En su avance hacia la capital del III Reich, los soldados soviéticos fueron liberando, uno tras otro, los campos de exterminio erigidos por el fascismo. De las bocas de Auschwitz, Majdanek, Treblinka, Sobibor, Sachsenhausen o Ravensbrück emergía una humanidad herida, torturada, hambreada, apenas viva. Pero el Ejército Rojo se había levantado de ese mismo horror. Su marcha hacia el oeste representa el ascenso desde lo más oscuro de la condición humana hacia sus cumbres más luminosas. 27 millones de muertos y el sufrimiento más indescriptible y, a la vez, la abnegación y valentía más nobles, ofrendaron los pueblos de la Unión Soviética a la causa de la humanidad.

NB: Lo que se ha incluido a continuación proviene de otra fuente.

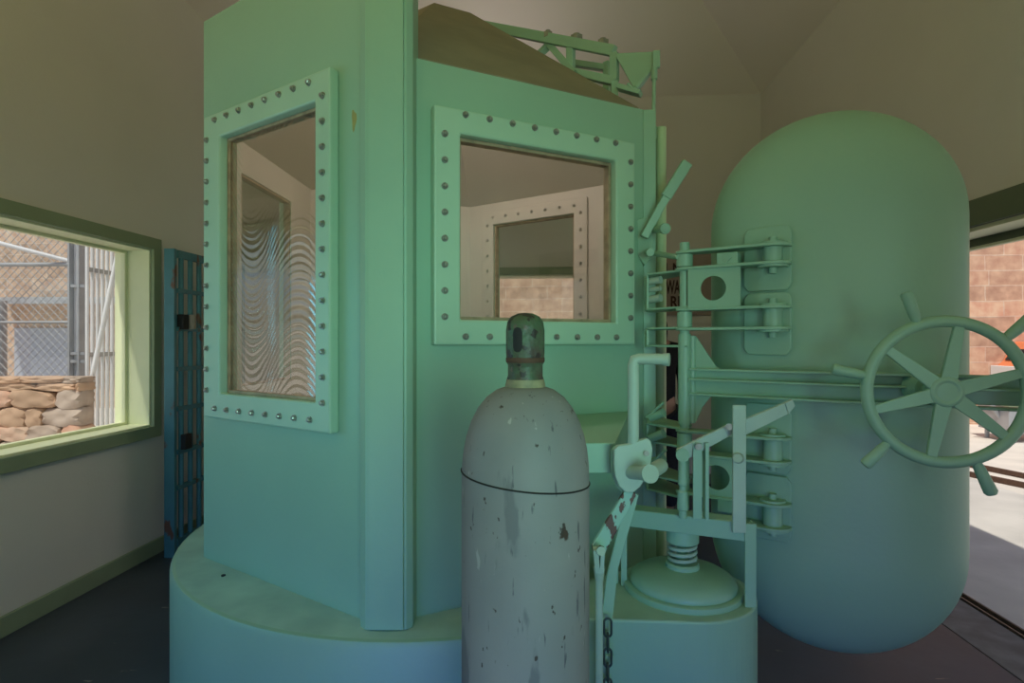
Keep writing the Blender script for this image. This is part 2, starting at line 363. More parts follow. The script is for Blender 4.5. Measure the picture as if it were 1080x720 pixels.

El asalto nazi en 1941 sorprendió a la dirigencia de la URSS. Stalin había intentado retrasar el ingreso de la Unión Soviética a la guerra inevitable, sellando un pacto con el propio Hitler. La ofensiva alemana arrasó con las defensas soviéticas. El Ejército Rojo tuvo de reorganizarse bajo la amenaza de una derrota inminente y la destrucción de vastos territorios, en los que los nazis impusieron un régimen de terror y muerte sin precedentes. En Leningrado, soportó el asedio, apenas vivo. En Moscú, resistió, recuperando sus fuerzas. En Kursk, golpeó a las nazis, demostrando su poderío. Y en Stalingrado, venció, empleando su heroísmo. Cada una de esas gestas correspondió prácticamente a un año de guerra y sacrificio del pueblo soviético.

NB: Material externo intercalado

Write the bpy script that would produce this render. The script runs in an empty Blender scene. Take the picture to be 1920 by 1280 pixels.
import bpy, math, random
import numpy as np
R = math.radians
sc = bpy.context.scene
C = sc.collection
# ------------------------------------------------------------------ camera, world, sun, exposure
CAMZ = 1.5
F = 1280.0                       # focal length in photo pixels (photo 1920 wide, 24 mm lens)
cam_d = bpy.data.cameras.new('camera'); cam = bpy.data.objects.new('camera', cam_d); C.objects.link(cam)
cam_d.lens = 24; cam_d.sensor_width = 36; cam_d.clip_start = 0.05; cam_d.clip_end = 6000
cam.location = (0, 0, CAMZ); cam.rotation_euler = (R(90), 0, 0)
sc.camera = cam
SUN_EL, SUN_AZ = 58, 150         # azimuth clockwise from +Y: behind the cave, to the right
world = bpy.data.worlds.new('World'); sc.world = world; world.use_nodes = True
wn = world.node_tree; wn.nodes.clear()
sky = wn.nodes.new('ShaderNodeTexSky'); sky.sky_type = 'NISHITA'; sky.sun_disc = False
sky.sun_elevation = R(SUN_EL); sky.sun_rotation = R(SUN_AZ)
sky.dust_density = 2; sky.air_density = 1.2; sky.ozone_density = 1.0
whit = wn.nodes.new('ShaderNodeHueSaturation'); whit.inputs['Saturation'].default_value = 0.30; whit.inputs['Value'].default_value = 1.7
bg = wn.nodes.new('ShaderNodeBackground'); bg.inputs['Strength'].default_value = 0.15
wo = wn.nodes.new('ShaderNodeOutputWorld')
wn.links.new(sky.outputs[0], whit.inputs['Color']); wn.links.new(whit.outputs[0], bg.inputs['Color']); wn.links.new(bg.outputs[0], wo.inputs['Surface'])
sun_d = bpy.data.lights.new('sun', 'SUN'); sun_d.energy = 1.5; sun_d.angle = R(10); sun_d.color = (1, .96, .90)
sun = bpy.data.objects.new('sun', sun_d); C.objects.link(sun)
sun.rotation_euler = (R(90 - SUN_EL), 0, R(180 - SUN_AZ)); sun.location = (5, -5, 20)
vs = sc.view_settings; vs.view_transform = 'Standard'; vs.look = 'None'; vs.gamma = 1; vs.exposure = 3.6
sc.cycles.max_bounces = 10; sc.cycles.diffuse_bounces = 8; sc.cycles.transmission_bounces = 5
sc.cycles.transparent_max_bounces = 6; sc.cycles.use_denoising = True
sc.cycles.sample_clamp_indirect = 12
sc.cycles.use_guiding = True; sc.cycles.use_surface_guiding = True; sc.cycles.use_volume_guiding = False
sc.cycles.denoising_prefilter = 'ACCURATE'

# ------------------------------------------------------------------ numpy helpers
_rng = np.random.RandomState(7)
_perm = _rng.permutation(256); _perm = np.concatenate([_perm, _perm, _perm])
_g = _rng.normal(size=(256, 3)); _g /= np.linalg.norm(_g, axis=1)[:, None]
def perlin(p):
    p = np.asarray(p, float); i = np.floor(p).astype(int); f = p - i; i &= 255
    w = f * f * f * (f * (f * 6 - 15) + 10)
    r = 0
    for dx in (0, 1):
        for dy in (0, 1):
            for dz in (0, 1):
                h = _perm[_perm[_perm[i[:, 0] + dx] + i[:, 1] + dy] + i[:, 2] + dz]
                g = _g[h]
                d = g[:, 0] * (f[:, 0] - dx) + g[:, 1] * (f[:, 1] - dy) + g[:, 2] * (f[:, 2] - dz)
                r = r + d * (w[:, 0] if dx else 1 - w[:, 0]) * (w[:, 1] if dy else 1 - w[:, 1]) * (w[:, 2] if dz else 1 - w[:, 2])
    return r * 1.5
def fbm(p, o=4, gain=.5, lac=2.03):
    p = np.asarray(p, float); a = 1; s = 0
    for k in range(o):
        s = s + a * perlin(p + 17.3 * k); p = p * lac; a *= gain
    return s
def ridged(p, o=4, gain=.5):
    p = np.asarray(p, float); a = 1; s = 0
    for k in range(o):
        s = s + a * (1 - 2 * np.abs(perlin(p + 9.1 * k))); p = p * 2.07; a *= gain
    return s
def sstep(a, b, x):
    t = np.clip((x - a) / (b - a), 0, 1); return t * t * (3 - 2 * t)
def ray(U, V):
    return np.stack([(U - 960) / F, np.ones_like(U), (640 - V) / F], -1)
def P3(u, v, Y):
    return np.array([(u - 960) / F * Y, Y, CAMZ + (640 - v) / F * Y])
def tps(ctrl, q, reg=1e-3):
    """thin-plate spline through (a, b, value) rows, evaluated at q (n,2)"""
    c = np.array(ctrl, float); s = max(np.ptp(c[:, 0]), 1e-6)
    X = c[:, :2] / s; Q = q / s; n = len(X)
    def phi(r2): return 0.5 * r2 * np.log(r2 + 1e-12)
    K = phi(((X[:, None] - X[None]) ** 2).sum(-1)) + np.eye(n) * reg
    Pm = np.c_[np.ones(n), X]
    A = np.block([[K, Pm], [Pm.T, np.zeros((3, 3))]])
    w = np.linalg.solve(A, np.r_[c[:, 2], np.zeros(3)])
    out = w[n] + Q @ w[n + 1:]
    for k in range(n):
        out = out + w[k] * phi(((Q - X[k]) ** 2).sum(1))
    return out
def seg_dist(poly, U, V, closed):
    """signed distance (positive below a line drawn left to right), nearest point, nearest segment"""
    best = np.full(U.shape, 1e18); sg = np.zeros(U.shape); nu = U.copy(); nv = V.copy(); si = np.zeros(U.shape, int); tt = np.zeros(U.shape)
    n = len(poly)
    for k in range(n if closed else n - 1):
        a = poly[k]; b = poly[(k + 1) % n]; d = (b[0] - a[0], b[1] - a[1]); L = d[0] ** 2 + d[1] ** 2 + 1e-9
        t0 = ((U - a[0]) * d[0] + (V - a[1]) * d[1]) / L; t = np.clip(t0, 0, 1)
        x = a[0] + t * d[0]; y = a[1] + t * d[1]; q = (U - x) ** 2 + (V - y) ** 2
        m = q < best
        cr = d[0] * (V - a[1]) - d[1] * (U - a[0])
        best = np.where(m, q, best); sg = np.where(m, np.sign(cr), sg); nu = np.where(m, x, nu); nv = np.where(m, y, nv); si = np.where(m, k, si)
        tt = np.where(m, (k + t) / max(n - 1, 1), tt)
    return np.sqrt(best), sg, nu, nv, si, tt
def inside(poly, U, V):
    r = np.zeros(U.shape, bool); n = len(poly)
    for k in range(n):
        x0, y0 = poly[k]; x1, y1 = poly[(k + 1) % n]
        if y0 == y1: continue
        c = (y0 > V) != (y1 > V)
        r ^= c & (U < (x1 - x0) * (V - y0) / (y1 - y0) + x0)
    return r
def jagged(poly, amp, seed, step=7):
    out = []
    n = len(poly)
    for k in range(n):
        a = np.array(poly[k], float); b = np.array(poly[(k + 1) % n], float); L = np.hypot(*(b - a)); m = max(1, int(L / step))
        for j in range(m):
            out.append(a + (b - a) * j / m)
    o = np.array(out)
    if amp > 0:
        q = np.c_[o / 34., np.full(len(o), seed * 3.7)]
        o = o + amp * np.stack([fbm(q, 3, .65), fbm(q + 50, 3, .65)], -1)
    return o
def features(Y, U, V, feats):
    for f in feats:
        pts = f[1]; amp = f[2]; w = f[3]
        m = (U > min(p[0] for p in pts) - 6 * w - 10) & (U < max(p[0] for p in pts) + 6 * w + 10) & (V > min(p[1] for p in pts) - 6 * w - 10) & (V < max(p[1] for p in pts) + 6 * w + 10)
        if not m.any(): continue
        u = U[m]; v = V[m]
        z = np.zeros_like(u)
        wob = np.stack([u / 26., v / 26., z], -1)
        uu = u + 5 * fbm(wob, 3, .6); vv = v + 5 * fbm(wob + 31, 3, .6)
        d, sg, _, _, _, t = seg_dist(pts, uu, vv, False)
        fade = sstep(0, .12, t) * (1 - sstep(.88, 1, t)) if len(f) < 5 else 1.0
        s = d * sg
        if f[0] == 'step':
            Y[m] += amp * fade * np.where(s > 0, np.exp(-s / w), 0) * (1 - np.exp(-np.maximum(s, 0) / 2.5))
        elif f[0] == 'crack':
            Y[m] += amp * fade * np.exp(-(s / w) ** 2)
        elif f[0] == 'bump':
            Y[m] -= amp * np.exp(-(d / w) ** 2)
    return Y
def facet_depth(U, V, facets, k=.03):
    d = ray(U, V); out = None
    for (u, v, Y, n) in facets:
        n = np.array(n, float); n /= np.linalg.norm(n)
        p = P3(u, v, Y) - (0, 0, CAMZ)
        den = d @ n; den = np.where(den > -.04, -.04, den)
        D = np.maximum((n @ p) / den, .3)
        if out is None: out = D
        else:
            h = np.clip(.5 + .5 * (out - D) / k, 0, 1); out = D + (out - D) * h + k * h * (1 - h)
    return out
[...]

Los aliados estadounidenses establecieron un segundo frente recién en 1944, cuando el Ejército Rojo ya había forzado un giro estratégico. A pesar de las leyendas que se crearon posteriormente, fue esa lucha, la de los hombres y mujeres que empuñaron las armas del Ejército Rojo, la que, en definitiva, decidió la guerra.
El 9 de mayo de 1945 se selló una victoria para toda la humanidad. No habría sido posible sin aquel instrumento creado por la revolución rusa. A pesar de todos los errores y deformaciones, el Ejército Rojo de Obreros y Campesinos representó entonces aquel principio histórico instaurado en Octubre de 1917: el poder de la clase trabajadora, una fuerza armada destinada de defender sus conquistas, comandada por hijos de trabajadores, de campesinos, como el mariscal Zhukov. En medio de las negociaciones y rupturas de las potencias aliadas, el establecimiento de “zonas de influencia”, la confusión y las desviaciones, los fusiles del Ejército Rojo liberaron a los países de Europa Oriental de ocupación nazi, pero también de las clases dominantes de capitalistas y terratenientes que les habían abierto las puertas a los invasores hitlerianos.
Hoy, en medio de una nueva gran crisis del capital, en numerosas partes de Europa se yergue nuevamente el fascismo. En Hungría y Polonia desfilan los admiradores de Horthy y Pilsudski, en Francia, los herederos de Vichy, en la próspera Alemania se escucha en las noches el griterío “en defensa de Occidente”. Y en medio de la crisis del capital, campea guerra imperialista: en Siria, en Libia, en Irak. Tal como hace 70 años, los nietos de aquellos combatientes del Ejército Rojo se enfrentan nuevamente a los fascistas y los vasallos del imperialismo en Ucrania.
La gesta del Ejército Rojo fue una victoria en una guerra del pueblo, en una guerra sagrada. Pero las esperanzas de paz, de progreso, de libertad, de justicia, no se vieron cumplidas. Sigue subsistiendo un sistema que reparte miseria, muerte y destrucción. Un sistema que ofrece sólo barbarie como alternativa. Y hoy es la época en que debe ser vencido definitivamente.